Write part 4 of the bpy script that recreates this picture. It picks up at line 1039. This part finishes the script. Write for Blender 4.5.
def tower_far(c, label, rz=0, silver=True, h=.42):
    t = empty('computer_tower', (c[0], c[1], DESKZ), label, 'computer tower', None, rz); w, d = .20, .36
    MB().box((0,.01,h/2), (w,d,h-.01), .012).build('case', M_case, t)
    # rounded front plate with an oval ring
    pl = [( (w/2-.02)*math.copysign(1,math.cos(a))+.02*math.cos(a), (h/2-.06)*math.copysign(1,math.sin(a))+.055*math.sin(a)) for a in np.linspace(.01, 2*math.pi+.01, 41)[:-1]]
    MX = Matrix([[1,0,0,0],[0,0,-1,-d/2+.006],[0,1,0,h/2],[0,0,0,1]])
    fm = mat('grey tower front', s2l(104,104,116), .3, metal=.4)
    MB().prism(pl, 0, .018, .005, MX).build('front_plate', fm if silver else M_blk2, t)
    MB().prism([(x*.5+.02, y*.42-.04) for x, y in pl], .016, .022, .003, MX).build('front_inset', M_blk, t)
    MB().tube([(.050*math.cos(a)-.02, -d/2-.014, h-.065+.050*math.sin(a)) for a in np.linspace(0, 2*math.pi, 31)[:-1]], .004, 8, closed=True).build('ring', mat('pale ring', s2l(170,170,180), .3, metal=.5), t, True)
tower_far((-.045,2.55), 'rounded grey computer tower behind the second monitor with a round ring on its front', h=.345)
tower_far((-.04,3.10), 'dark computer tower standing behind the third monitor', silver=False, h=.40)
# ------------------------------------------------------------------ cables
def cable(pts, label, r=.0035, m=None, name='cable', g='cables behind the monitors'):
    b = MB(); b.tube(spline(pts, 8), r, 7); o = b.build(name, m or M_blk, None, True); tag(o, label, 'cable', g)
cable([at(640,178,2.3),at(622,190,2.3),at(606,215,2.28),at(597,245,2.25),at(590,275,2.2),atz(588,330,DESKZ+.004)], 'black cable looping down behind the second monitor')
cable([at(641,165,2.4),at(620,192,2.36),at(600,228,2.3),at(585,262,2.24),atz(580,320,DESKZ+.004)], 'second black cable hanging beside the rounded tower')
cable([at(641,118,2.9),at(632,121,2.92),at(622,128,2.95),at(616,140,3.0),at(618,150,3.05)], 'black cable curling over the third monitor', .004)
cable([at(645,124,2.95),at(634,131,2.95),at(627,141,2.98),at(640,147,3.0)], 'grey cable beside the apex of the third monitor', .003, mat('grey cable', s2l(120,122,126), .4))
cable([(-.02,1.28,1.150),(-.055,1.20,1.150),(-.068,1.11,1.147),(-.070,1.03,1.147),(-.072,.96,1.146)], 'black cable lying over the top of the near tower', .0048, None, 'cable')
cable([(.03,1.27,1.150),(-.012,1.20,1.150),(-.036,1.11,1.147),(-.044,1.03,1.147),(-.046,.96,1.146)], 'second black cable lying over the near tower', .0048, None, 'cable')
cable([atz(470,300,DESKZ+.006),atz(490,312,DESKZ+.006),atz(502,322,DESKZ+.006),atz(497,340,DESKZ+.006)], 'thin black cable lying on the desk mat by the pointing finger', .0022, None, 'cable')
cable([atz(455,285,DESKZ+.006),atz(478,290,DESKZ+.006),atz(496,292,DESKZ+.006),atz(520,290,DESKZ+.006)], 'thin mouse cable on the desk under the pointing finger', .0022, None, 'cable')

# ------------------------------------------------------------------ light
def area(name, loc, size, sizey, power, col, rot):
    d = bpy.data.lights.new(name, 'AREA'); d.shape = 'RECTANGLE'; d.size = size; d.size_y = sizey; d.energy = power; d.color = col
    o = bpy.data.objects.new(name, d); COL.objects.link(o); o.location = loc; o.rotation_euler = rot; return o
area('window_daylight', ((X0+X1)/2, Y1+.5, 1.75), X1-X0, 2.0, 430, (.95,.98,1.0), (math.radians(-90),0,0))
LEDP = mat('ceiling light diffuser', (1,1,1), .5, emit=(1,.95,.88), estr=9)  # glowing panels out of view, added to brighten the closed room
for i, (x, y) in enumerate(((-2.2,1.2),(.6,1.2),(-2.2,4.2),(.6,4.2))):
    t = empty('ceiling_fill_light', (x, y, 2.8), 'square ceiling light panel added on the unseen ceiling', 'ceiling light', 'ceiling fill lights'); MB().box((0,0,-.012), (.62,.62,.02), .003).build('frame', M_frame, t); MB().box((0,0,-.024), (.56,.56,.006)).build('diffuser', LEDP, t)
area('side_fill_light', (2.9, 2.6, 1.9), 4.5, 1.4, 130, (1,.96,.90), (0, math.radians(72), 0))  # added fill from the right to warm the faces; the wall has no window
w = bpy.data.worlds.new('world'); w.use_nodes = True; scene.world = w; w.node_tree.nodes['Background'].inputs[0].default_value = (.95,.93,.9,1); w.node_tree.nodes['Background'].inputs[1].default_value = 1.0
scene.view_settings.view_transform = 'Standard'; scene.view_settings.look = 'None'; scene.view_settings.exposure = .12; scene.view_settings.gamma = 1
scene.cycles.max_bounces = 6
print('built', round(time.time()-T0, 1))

------------------------------------------------------------------------

Your task is to quote the listing above word for word.

Write part 4 of the bpy script that recreates this picture. It picks up at line 1039. This part finishes the script. Write for Blender 4.5.
def tower_far(c, label, rz=0, silver=True, h=.42):
    t = empty('computer_tower', (c[0], c[1], DESKZ), label, 'computer tower', None, rz); w, d = .20, .36
    MB().box((0,.01,h/2), (w,d,h-.01), .012).build('case', M_case, t)
    # rounded front plate with an oval ring
    pl = [( (w/2-.02)*math.copysign(1,math.cos(a))+.02*math.cos(a), (h/2-.06)*math.copysign(1,math.sin(a))+.055*math.sin(a)) for a in np.linspace(.01, 2*math.pi+.01, 41)[:-1]]
    MX = Matrix([[1,0,0,0],[0,0,-1,-d/2+.006],[0,1,0,h/2],[0,0,0,1]])
    fm = mat('grey tower front', s2l(104,104,116), .3, metal=.4)
    MB().prism(pl, 0, .018, .005, MX).build('front_plate', fm if silver else M_blk2, t)
    MB().prism([(x*.5+.02, y*.42-.04) for x, y in pl], .016, .022, .003, MX).build('front_inset', M_blk, t)
    MB().tube([(.050*math.cos(a)-.02, -d/2-.014, h-.065+.050*math.sin(a)) for a in np.linspace(0, 2*math.pi, 31)[:-1]], .004, 8, closed=True).build('ring', mat('pale ring', s2l(170,170,180), .3, metal=.5), t, True)
tower_far((-.045,2.55), 'rounded grey computer tower behind the second monitor with a round ring on its front', h=.345)
tower_far((-.04,3.10), 'dark computer tower standing behind the third monitor', silver=False, h=.40)
# ------------------------------------------------------------------ cables
def cable(pts, label, r=.0035, m=None, name='cable', g='cables behind the monitors'):
    b = MB(); b.tube(spline(pts, 8), r, 7); o = b.build(name, m or M_blk, None, True); tag(o, label, 'cable', g)
cable([at(640,178,2.3),at(622,190,2.3),at(606,215,2.28),at(597,245,2.25),at(590,275,2.2),atz(588,330,DESKZ+.004)], 'black cable looping down behind the second monitor')
cable([at(641,165,2.4),at(620,192,2.36),at(600,228,2.3),at(585,262,2.24),atz(580,320,DESKZ+.004)], 'second black cable hanging beside the rounded tower')
cable([at(641,118,2.9),at(632,121,2.92),at(622,128,2.95),at(616,140,3.0),at(618,150,3.05)], 'black cable curling over the third monitor', .004)
cable([at(645,124,2.95),at(634,131,2.95),at(627,141,2.98),at(640,147,3.0)], 'grey cable beside the apex of the third monitor', .003, mat('grey cable', s2l(120,122,126), .4))
cable([(-.02,1.28,1.150),(-.055,1.20,1.150),(-.068,1.11,1.147),(-.070,1.03,1.147),(-.072,.96,1.146)], 'black cable lying over the top of the near tower', .0048, None, 'cable')
cable([(.03,1.27,1.150),(-.012,1.20,1.150),(-.036,1.11,1.147),(-.044,1.03,1.147),(-.046,.96,1.146)], 'second black cable lying over the near tower', .0048, None, 'cable')
cable([atz(470,300,DESKZ+.006),atz(490,312,DESKZ+.006),atz(502,322,DESKZ+.006),atz(497,340,DESKZ+.006)], 'thin black cable lying on the desk mat by the pointing finger', .0022, None, 'cable')
cable([atz(455,285,DESKZ+.006),atz(478,290,DESKZ+.006),atz(496,292,DESKZ+.006),atz(520,290,DESKZ+.006)], 'thin mouse cable on the desk under the pointing finger', .0022, None, 'cable')

# ------------------------------------------------------------------ light
def area(name, loc, size, sizey, power, col, rot):
    d = bpy.data.lights.new(name, 'AREA'); d.shape = 'RECTANGLE'; d.size = size; d.size_y = sizey; d.energy = power; d.color = col
    o = bpy.data.objects.new(name, d); COL.objects.link(o); o.location = loc; o.rotation_euler = rot; return o
area('window_daylight', ((X0+X1)/2, Y1+.5, 1.75), X1-X0, 2.0, 430, (.95,.98,1.0), (math.radians(-90),0,0))
LEDP = mat('ceiling light diffuser', (1,1,1), .5, emit=(1,.95,.88), estr=9)  # glowing panels out of view, added to brighten the closed room
for i, (x, y) in enumerate(((-2.2,1.2),(.6,1.2),(-2.2,4.2),(.6,4.2))):
    t = empty('ceiling_fill_light', (x, y, 2.8), 'square ceiling light panel added on the unseen ceiling', 'ceiling light', 'ceiling fill lights'); MB().box((0,0,-.012), (.62,.62,.02), .003).build('frame', M_frame, t); MB().box((0,0,-.024), (.56,.56,.006)).build('diffuser', LEDP, t)
area('side_fill_light', (2.9, 2.6, 1.9), 4.5, 1.4, 130, (1,.96,.90), (0, math.radians(72), 0))  # added fill from the right to warm the faces; the wall has no window
w = bpy.data.worlds.new('world'); w.use_nodes = True; scene.world = w; w.node_tree.nodes['Background'].inputs[0].default_value = (.95,.93,.9,1); w.node_tree.nodes['Background'].inputs[1].default_value = 1.0
scene.view_settings.view_transform = 'Standard'; scene.view_settings.look = 'None'; scene.view_settings.exposure = .12; scene.view_settings.gamma = 1
scene.cycles.max_bounces = 6
print('built', round(time.time()-T0, 1))